Starting with the first line of the listing, quote each line exactly until and including the one with "COL = S.collection", leaving pictures out.

__________

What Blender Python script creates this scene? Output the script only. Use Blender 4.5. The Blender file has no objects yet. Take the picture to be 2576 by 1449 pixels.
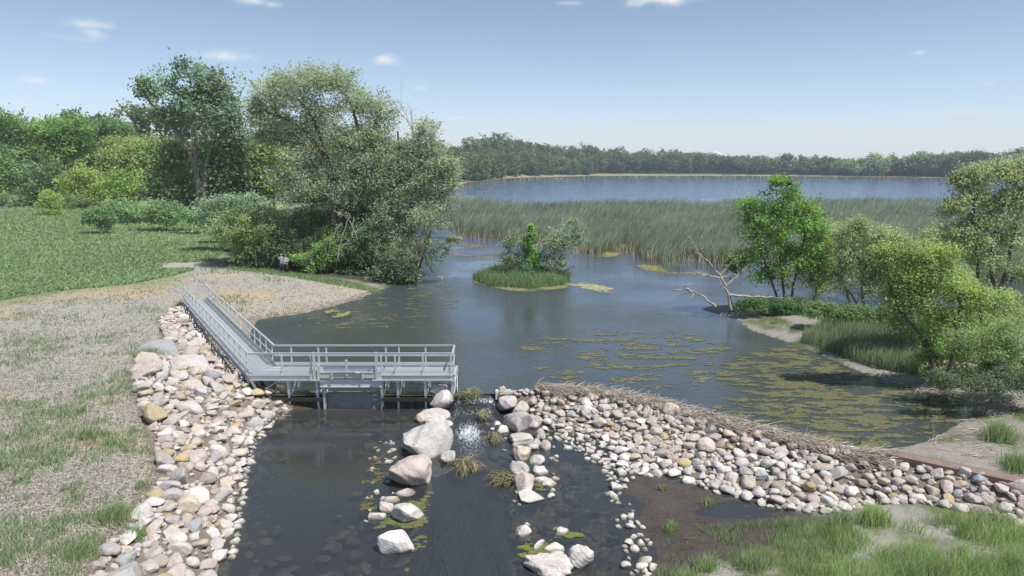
import bpy, math, random
import numpy as np
from mathutils import Vector, Matrix
R = math.radians
rng = np.random.default_rng(7)
random.seed(7)
S = bpy.context.scene
COL = S.collection

# ------------------------------------------------------------------ camera
W, FPX, HOR, CAMZ = 2576.0, 731.0/1024*2576, 411.0, 10.8
PITCH = math.atan((724.5-HOR)/FPX)
cam = bpy.data.cameras.new('camera'); camo = bpy.data.objects.new('camera', cam); COL.objects.link(camo)
camo.location = (0, 0, CAMZ); camo.rotation_euler = (math.pi/2-PITCH, 0, 0)
cam.sensor_width = 36; cam.lens = 36*FPX/W; cam.clip_end = 20000; cam.clip_start = 0.5
S.camera = camo
# ------------------------------------------------------------------ sky and sun
SUN_DIR = Vector((0.40, -0.27, 0.875)).normalized()
SUN_EL = math.asin(SUN_DIR.z); SUN_AZ = math.atan2(SUN_DIR.x, SUN_DIR.y)
wd = bpy.data.worlds.new('World'); S.world = wd; wd.use_nodes = True
nt = wd.node_tree; nt.nodes.clear()
def N(nt, t, **k):
    n = nt.nodes.new(t)
    for a, b in k.items(): setattr(n, a, b)
    return n
def L(nt, a, b): nt.links.new(a, b)
def M2(nt, op, a, b=None, c=None, clamp=False):
    n = nt.nodes.new('ShaderNodeMath'); n.operation = op; n.use_clamp = clamp
    for i, v in enumerate((a, b, c)):
        if v is None: continue
        if isinstance(v, (int, float)): n.inputs[i].default_value = v
        else: nt.links.new(v, n.inputs[i])
    return n.outputs[0]
sky = N(nt, 'ShaderNodeTexSky', sky_type='NISHITA', sun_disc=False, sun_elevation=SUN_EL, sun_rotation=SUN_AZ,
        altitude=0, air_density=1.0, dust_density=0.15, ozone_density=1.2)
bg = N(nt, 'ShaderNodeBackground'); bg.inputs[1].default_value = 0.105
out = N(nt, 'ShaderNodeOutputWorld')
tc = N(nt, 'ShaderNodeTexCoord'); sep = N(nt, 'ShaderNodeSeparateXYZ'); L(nt, tc.outputs['Generated'], sep.inputs[0])
az = M2(nt, 'ARCTAN2', sep.outputs[0], sep.outputs[1]); el = M2(nt, 'ARCSINE', sep.outputs[2])
noi = N(nt, 'ShaderNodeTexNoise'); noi.inputs['Scale'].default_value = 26; noi.inputs['Detail'].default_value = 6
mp = N(nt, 'ShaderNodeMapping'); mp.inputs['Scale'].default_value = (1, 1, 2.4)
L(nt, tc.outputs['Generated'], mp.inputs[0]); L(nt, mp.outputs[0], noi.inputs[0])
def azel(px, py):
    u = (px-1288)/FPX; v = (724.5-py)/FPX
    d = Vector((u, math.cos(PITCH)+v*math.sin(PITCH), -math.sin(PITCH)+v*math.cos(PITCH))).normalized()
    return math.atan2(d.x, d.y), math.asin(d.z)
CLOUDS = [(225,62,62,11,1.2),(238,85,30,16,1.0),(200,97,60,8,.45),(552,141,62,12,1.2),(620,143,30,7,.6),(966,151,36,14,1.3),(86,202,36,9,1.),
          (640,3,40,9,1.1),(690,11,36,8,.9),(1655,0,108,16,1.7),(1150,297,28,6,.95),(1057,222,22,7,.8),(305,266,22,7,.6),(2312,134,20,9,.8),
          (2486,210,24,7,.6),(1192,258,10,5,.5),(678,282,45,12,.8),(2050,302,130,10,.4),(2420,282,130,12,.4),(1900,318,300,9,.25),(200,236,240,18,.22),(60,262,120,20,.25),(1430,8,40,6,.6)]
tot = None
for (px, py, w, h, s) in CLOUDS:
    a0, e0 = azel(px, py); wa = w/FPX*1.25; we = h/FPX*1.35
    da = M2(nt, 'DIVIDE', M2(nt, 'SUBTRACT', az, a0), wa); de = M2(nt, 'DIVIDE', M2(nt, 'SUBTRACT', el, e0), we)
    d = M2(nt, 'SQRT', M2(nt, 'ADD', M2(nt, 'MULTIPLY', da, da), M2(nt, 'MULTIPLY', de, de)))
    m = M2(nt, 'SUBTRACT', 1.0, d)
    m = M2(nt, 'ADD', m, M2(nt, 'MULTIPLY', M2(nt, 'SUBTRACT', noi.outputs[0], 0.52), 2.6))
    m = M2(nt, 'MULTIPLY', M2(nt, 'MULTIPLY', m, M2(nt, 'SUBTRACT', 1.25, d, clamp=True), clamp=True), s*0.62, clamp=True)
    tot = m if tot is None else M2(nt, 'MAXIMUM', tot, m)
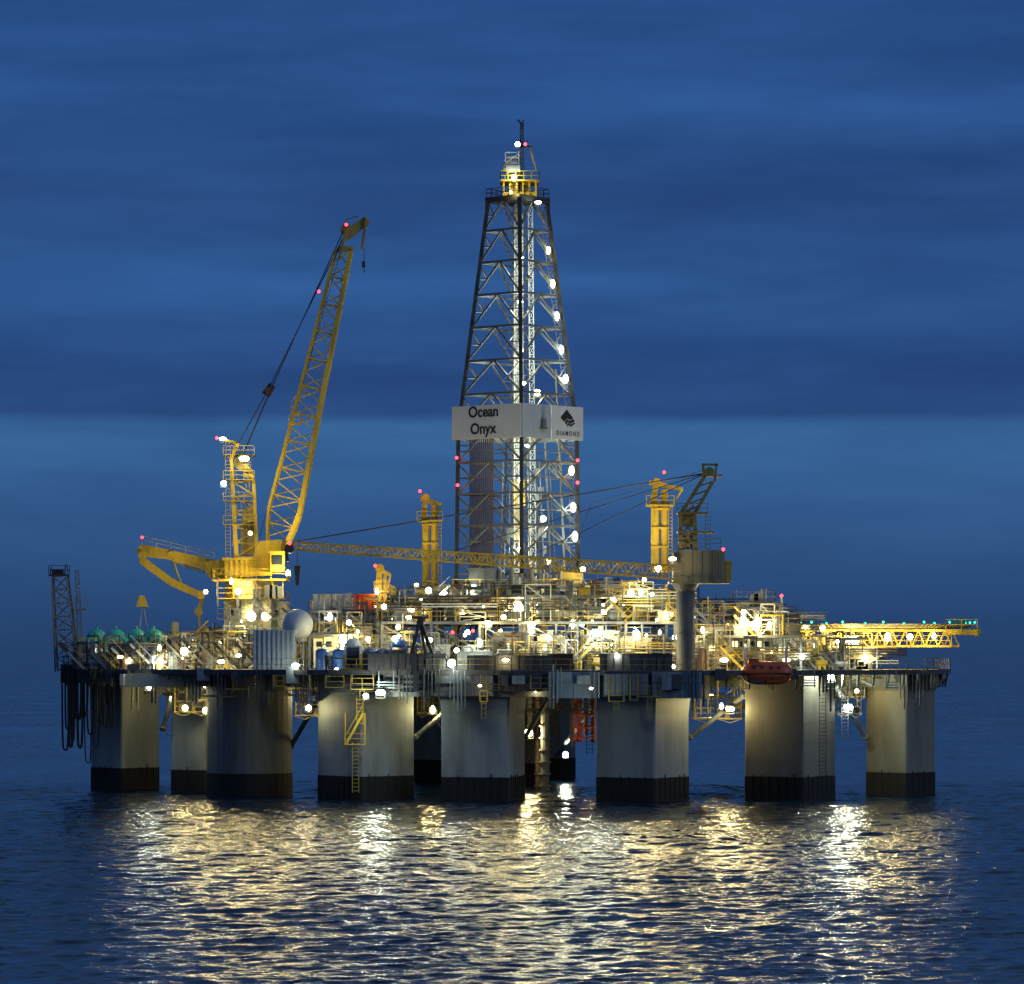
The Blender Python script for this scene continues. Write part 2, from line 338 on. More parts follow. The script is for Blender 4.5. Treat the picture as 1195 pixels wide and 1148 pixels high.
def colpoly(cx,cy,wid,th,ch=0.05):
    th=math.radians(th); sd=wid/(math.cos(th)+math.sin(th))
    h=sd/2;c=h*(1-ch); pts=[(-h,-c),(-c,-h),(c,-h),(h,-c),(h,c),(c,h),(-c,h),(-h,c)]
    t=-th
    return [(cx+x*math.cos(t)-y*math.sin(t),cy+x*math.sin(t)+y*math.cos(t)) for x,y in pts]
cols=[(146,6,81,45,13.75,'column'),(232,-2,64,30,13.75,'column'),(427,-22,114,48,13.6,'column'),(564,-25,98,14,ZB,'column'),
 (750,-27,110,33,ZB,'column'),(922,-24,108,34,13.6,'colbrown'),(1051,-11,82,42,13.75,'colbrown'),(520,38,78,35,ZB,'column'),(650,45,44,35,ZB,'column'),(625,22,34,35,ZB,'colbrown')]
def add_col(cx,cy,wid,th,zt,mt,rnd=False,fk=1.03):
    if rnd: poly=[(cx+wid/2*math.cos(i*math.pi/16),cy+wid/2*math.sin(i*math.pi/16)) for i in range(32)]
    else: poly=colpoly(cx,cy,wid,th)
    c=MB(); c.prism(poly,-8,zt-1.9); fl=off(poly,(cx,cy),fk)
    c.prism(off(poly,(cx,cy),1.002),zt-1.9,zt-0.5,fl); c.prism(off(fl,(cx,cy),1.01),zt-0.5,zt)
    for z in (4.3,6.4,8.5): c.prism(off(poly,(cx,cy),1.004),z,z+0.06)
    o=P.part('column',c,M[mt],smooth=False)
    k=MB(); k.prism(off(poly,(cx,cy),1.015),-8,2.6)
    for i in range(len(poly)):
        a=Vector((*poly[i],0));b2=Vector((*poly[(i+1)%len(poly)],0)); nn_=int((b2-a).length/.9)
        for q in range(1,nn_):
            p=a.lerp(b2,q/nn_); p=Vector((cx,cy,0))+(p-Vector((cx,cy,0)))*1.02; k.bx(p.x-.05,p.x+.05,p.y-.05,p.y+.05,.2,random.uniform(2.4,3.0))
    P.part('boot_band',k,M['boot'],parent=o)
    return o
for cpx,cy,wp,th,zt,mt in cols:
    add_col(WX(cpx,cy),cy,wp/F*(D0+cy),th,zt,mt,fk=1.32 if cpx==1051 else 1.03)
add_col(WX(291,-13),-13,100/F*427,0,13.75,'coldark',True,1.1)
for p1,p2,y1,y2 in [((485,860),(520,830),-22,-22),((613,860),(640,815),-20,-10),((340,870),(372,815),-13,-20),((805,860),(868,812),-24,-24),
  ((975,800),(1010,860),-20,-14),((190,850),(203,805),0,0),((495,818),(545,905),20,38),((700,815),(650,880),0,40)]:
    b=MB(); a=W(*p1,y1);c=W(*p2,y2); b.cyl(a,c,.28,n=10); b.sph(a,.4,10); b.sph(c,.4,10); P.part('diagonal_brace',b,M['hull'])
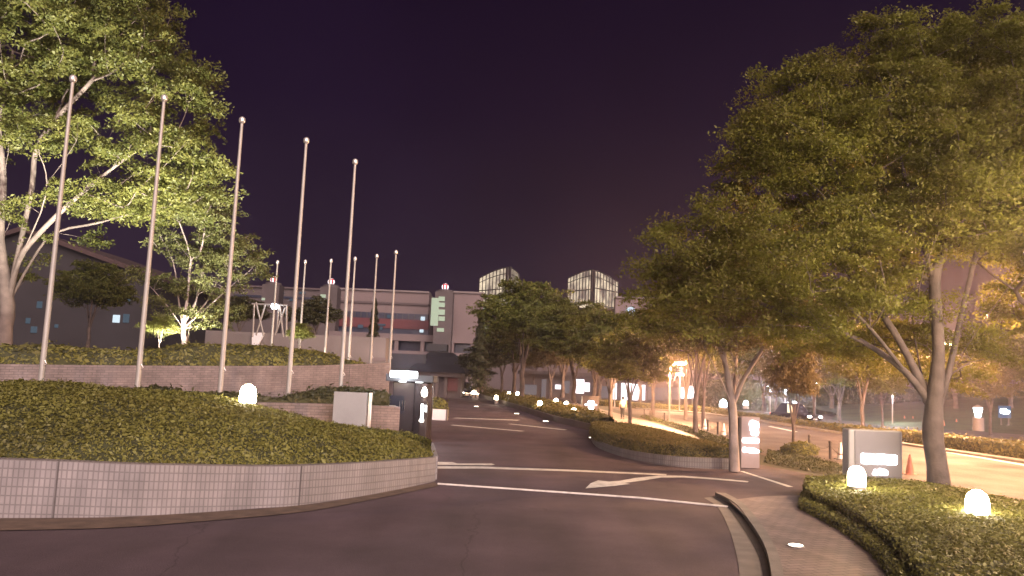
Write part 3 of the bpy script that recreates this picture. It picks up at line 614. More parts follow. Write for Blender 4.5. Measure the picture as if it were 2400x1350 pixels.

__________

● WORKED SOLUTION:
What Blender Python script creates this scene? Output the script only. Use Blender 4.5. The Blender file has no objects yet. Take the picture to be 2576 by 1449 pixels.
import bpy, math, random
import numpy as np
from mathutils import Vector, Matrix
R = math.radians
rng = np.random.default_rng(7)
random.seed(7)
S = bpy.context.scene
COL = S.collection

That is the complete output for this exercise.